Nathan had suspected those words would not sit easily with Meir Dagan’s blunt language, nor the way Blair signed his memos with a gold-tipped fountain pen, nor how he had a Miro painting on his office wall and filled his bookshelf with copies of Tennyson and Yeats.

Satisfied that London was not at risk from an impending terrorist attack, Blair had ordered fifteen hundred Metropolitan police officers to the Gleneagles summit, where anarchists were among the protesters. The Yard’s antiterrorist squad had also sent almost all its officers to Scotland. MI5 and MI6 had drawn tight its part of the net, which had been cast far and wide to catch terrorists. Not one had been spotted. Even the hunt for the “Raven” had petered out when Mossad said he had come and gone from Britain, disappearing somewhere into Europe. Around Gleneagles the massed ranks of police had overwhelmed protesters. The only moment of tension had come when President George W. Bush fell off his bicycle and grazed his hand.

Britain’s capital awoke on July 6 to find the city had won the right to stage the 2012 Olympic Games, and driving to work that morning, tuned into the Today program, Nathan heard Commissioner Blair assuring Londoners that “we will cope with any terror threat to the games. Our police force is the envy of the policing world in relation to counterterrorism. We’ve upped our game.”

That Wednesday afternoon a war game was winding down in JTAC (Joint Terrorism Analysis Centre). Predicting disaster scenarios on their computers was a regular part of the work of the specialists at their interlinked work stations. This one centered on two different types of attack on London. The first scenario predicted that terrorists would fly over the capital in a light plane leased from one of the private airfields to the west of the city and dump VX nerve gas to catch the prevailing wind. The specialists calculated 30 people would die at the point of release and another 250 downwind. The next scenario was based on terrorists spraying pneumonic plague in aerosol form at Heathrow. Not only would several thousand die in the chosen terminal, but the wind could carry the plague into London. The calculated death toll was put at 2 million as all the emergency services would be overwhelmed. To cope with the dead, JTAC had recommended that the London Strategic Disaster Mortuary Working Group, part of the UK Mass Fatalities Working Group, should set up mobile mortuaries on the outskirts of the city to provide “overflow capacity for hundreds of thousands of deaths.”

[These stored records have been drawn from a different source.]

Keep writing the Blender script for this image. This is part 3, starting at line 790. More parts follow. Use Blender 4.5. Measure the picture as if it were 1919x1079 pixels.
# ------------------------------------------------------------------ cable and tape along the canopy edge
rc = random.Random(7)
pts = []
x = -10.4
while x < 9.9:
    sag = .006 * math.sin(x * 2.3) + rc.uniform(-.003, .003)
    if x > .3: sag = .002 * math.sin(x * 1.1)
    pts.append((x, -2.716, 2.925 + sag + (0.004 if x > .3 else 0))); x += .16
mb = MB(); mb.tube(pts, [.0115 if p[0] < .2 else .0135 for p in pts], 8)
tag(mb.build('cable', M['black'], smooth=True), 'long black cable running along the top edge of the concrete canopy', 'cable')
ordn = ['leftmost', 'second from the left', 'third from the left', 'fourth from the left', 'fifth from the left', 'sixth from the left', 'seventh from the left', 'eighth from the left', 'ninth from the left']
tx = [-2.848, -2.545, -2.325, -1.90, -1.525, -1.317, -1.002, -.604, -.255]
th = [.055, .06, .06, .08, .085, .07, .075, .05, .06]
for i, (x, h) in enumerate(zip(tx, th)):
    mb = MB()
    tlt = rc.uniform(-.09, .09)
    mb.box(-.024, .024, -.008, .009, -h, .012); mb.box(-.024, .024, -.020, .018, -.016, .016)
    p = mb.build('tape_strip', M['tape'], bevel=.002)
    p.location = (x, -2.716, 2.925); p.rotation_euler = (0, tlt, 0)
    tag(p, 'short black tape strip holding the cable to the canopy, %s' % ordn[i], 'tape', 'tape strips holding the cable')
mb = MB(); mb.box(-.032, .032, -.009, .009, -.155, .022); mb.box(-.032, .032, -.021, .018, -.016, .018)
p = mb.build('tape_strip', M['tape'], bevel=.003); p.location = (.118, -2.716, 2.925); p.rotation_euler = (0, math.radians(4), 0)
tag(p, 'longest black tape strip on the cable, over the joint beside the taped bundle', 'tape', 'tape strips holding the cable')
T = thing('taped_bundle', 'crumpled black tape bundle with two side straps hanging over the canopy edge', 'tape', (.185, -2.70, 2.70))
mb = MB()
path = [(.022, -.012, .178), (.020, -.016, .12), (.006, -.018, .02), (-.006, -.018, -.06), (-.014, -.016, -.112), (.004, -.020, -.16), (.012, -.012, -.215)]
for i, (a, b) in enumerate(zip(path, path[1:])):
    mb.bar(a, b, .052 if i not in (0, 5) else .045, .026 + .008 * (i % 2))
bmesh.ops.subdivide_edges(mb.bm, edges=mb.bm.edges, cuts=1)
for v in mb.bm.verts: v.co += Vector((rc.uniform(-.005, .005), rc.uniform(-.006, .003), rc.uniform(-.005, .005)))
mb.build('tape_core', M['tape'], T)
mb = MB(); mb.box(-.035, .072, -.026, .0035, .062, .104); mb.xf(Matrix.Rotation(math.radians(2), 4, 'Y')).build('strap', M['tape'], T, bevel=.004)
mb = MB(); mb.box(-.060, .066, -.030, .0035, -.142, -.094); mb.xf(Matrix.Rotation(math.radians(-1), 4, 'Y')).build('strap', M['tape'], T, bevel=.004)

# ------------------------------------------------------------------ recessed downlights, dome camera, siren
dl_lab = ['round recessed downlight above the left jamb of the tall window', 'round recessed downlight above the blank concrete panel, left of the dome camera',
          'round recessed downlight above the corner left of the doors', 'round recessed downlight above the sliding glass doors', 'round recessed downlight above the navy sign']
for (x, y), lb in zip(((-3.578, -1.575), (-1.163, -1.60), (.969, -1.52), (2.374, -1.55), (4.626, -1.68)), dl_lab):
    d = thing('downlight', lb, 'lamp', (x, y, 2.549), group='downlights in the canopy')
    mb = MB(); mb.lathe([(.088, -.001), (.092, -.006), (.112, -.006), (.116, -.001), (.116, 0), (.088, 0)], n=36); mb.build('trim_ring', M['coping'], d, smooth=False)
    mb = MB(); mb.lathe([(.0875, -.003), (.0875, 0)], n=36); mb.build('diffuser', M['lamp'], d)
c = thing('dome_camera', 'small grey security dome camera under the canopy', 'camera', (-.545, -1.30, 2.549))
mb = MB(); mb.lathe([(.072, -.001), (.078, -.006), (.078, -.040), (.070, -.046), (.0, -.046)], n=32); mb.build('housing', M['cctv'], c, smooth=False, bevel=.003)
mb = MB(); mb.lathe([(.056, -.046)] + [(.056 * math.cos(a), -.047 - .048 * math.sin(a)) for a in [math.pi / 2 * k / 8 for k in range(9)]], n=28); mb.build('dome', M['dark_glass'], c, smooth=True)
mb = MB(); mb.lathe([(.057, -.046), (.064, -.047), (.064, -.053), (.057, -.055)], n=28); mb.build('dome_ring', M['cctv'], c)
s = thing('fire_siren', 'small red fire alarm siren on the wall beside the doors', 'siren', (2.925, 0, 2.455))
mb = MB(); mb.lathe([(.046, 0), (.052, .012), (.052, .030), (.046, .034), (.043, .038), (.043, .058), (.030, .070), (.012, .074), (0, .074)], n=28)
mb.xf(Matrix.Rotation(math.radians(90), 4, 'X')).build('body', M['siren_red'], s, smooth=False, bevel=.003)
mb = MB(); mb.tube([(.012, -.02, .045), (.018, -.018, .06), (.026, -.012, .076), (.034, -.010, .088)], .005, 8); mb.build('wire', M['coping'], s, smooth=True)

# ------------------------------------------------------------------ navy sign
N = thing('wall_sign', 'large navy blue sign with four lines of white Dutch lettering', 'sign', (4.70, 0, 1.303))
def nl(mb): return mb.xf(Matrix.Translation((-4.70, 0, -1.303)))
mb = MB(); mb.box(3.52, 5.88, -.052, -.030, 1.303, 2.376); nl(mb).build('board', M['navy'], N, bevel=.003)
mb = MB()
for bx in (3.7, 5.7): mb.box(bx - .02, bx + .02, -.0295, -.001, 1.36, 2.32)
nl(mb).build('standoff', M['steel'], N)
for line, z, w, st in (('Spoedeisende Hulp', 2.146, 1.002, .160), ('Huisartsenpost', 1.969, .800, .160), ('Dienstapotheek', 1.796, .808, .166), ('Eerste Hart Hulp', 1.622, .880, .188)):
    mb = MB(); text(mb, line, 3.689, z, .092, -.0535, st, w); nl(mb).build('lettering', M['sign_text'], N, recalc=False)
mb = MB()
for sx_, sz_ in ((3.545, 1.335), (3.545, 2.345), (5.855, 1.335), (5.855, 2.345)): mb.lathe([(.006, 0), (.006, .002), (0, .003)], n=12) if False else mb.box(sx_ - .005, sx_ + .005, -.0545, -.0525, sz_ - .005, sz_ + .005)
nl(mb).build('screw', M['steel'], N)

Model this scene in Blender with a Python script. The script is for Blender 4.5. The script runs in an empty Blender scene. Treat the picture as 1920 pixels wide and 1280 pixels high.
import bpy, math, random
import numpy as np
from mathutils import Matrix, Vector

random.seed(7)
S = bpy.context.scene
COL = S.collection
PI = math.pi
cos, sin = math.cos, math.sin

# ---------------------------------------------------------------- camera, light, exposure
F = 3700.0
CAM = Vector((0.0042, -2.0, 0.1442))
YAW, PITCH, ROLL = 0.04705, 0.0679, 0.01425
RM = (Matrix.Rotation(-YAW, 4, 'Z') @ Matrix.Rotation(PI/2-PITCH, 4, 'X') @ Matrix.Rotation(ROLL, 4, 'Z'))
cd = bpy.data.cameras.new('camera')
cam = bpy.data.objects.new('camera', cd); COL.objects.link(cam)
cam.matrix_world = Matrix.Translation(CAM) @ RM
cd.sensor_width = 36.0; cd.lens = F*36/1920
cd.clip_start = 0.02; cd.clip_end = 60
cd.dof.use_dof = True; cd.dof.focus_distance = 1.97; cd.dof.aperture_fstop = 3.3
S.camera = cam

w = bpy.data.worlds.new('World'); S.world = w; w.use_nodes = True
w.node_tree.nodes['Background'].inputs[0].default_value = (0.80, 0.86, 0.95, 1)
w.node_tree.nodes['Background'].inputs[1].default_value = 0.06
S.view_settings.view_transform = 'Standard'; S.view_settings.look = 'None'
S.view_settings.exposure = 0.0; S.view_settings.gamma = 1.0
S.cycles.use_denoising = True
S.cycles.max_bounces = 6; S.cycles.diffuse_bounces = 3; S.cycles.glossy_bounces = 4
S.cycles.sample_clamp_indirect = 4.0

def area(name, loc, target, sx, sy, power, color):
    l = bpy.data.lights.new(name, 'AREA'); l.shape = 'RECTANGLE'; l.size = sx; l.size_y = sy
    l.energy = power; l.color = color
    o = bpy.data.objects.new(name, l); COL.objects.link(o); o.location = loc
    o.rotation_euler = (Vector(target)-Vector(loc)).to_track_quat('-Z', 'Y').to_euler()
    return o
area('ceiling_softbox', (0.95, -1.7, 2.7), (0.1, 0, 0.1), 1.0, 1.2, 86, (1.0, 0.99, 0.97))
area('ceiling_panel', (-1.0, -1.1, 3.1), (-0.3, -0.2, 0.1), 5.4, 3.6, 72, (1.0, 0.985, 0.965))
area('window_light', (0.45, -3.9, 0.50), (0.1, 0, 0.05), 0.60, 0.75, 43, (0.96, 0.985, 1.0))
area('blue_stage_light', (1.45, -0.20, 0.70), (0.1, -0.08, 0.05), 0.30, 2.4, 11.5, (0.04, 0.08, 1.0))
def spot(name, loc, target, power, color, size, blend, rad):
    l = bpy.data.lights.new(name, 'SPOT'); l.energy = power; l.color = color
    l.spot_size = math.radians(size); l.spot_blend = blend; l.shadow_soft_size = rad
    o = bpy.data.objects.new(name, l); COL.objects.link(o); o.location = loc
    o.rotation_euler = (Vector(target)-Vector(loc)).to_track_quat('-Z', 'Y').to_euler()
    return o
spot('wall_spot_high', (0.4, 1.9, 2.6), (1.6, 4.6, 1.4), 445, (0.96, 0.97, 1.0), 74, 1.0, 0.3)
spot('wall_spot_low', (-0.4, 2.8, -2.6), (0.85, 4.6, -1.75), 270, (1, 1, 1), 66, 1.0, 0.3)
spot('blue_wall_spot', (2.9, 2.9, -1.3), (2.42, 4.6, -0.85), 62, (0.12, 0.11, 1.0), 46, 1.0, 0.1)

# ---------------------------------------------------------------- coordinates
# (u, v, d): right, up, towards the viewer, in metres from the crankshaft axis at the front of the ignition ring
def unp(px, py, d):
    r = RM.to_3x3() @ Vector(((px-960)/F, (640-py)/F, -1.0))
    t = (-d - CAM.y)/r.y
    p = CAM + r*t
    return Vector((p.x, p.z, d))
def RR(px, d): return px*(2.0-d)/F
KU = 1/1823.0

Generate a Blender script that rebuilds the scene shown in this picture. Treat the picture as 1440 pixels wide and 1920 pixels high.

That evening Mossad Station in London received its daily report from Tel Aviv that there was no evidence of any increase in “terrorist chatter” involving a threat to the United Kingdom. In MI5 headquarters, overlooking the river Thames in Westminster, the vast, open-plan operations room that stretched along most of one wing was in stand-down mode: its plasma screens were blank, the whiteboards empty, the maps of London streets rolled up, the scores of telephones silent.

Not one of the police and security services had picked up a hint of the atrocity about to happen.

On Thursday morning, July 7, Nathan was running a staff meeting in his office at the Israeli Embassy when his MI5 liaison officer telephoned shortly after 9:00 A.M. He did not bother to hide the tension and anger in his voice. There had been three separate attacks on rush-hour trains on London’s subway system and one on its famous double-decker buses. The death toll would be heavy (it turned out to be fifty-five dead and more than two hundred injured). The atrocity bore all the hallmarks of an al-Qaeda suicide attack. The MI5 officer concluded by asking Mossad to provide all possible assistance.

In the past three years MI5 had made several requests for Mossad’s help over suspected plots to attack London’s transport system, which the security service believed had Middle East links. They included poisoning the subway with sarin gas, planting cyanide in its air-conditioning system, placing the deadly poison ricin on the trains. Another plot had centered on exploding a car bomb in the city’s Soho District, a favorite tourist area. Mossad had failed to find any evidence to support the MI5 claims that the plans had originated in the Middle East. Yet shortly before the London bombings, Lord Stevens, taking time out from his investigation into the death of Princess Diana, had publicly insisted MI5 had thwarted the plots. The claim had irritated Mossad.